> [Exercise objective]: Reproduce, word for word, every line from the first one down to the line containing "PI = math.pi", and nothing else.

> [Dataset excerpt]:
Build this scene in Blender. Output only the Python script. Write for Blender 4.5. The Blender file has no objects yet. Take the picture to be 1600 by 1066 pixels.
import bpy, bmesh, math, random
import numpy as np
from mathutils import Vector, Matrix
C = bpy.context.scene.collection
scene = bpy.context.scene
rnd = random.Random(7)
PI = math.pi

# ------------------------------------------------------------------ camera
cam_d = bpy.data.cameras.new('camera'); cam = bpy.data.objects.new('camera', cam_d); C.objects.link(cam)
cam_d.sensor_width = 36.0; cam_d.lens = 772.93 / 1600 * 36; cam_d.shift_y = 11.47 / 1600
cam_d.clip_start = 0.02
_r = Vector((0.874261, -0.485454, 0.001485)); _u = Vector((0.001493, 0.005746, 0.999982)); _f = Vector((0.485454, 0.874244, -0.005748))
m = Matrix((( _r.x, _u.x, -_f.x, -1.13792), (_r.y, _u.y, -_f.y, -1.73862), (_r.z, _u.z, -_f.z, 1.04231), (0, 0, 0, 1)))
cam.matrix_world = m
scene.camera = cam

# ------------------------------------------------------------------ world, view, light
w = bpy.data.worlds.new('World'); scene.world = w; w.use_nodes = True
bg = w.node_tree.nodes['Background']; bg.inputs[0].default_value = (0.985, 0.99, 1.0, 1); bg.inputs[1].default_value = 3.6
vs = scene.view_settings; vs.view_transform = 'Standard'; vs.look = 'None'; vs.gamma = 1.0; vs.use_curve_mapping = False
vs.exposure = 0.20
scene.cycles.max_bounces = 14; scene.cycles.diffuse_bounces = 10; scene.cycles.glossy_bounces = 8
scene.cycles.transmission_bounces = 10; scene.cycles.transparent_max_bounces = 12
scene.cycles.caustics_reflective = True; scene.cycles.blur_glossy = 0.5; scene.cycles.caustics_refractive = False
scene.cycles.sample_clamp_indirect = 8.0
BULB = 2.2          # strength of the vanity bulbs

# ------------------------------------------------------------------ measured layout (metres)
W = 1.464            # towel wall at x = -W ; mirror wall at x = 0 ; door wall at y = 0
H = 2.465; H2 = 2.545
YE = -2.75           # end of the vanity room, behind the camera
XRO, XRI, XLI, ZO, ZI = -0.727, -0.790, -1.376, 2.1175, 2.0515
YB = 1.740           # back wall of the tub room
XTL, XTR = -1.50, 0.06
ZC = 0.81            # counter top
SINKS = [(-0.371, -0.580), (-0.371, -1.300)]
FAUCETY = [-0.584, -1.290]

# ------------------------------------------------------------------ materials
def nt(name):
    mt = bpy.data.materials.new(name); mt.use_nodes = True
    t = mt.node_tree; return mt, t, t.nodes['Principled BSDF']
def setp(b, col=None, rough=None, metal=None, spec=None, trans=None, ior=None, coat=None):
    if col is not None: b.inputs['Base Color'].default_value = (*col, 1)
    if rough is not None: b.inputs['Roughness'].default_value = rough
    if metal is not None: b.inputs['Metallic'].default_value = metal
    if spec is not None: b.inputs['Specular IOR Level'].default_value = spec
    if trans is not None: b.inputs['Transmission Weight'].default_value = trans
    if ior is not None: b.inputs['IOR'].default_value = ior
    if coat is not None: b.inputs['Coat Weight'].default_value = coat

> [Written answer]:
Build this scene in Blender. Output only the Python script. Write for Blender 4.5. The Blender file has no objects yet. Take the picture to be 1600 by 1066 pixels.
import bpy, bmesh, math, random
import numpy as np
from mathutils import Vector, Matrix
C = bpy.context.scene.collection
scene = bpy.context.scene
rnd = random.Random(7)
PI = math.pi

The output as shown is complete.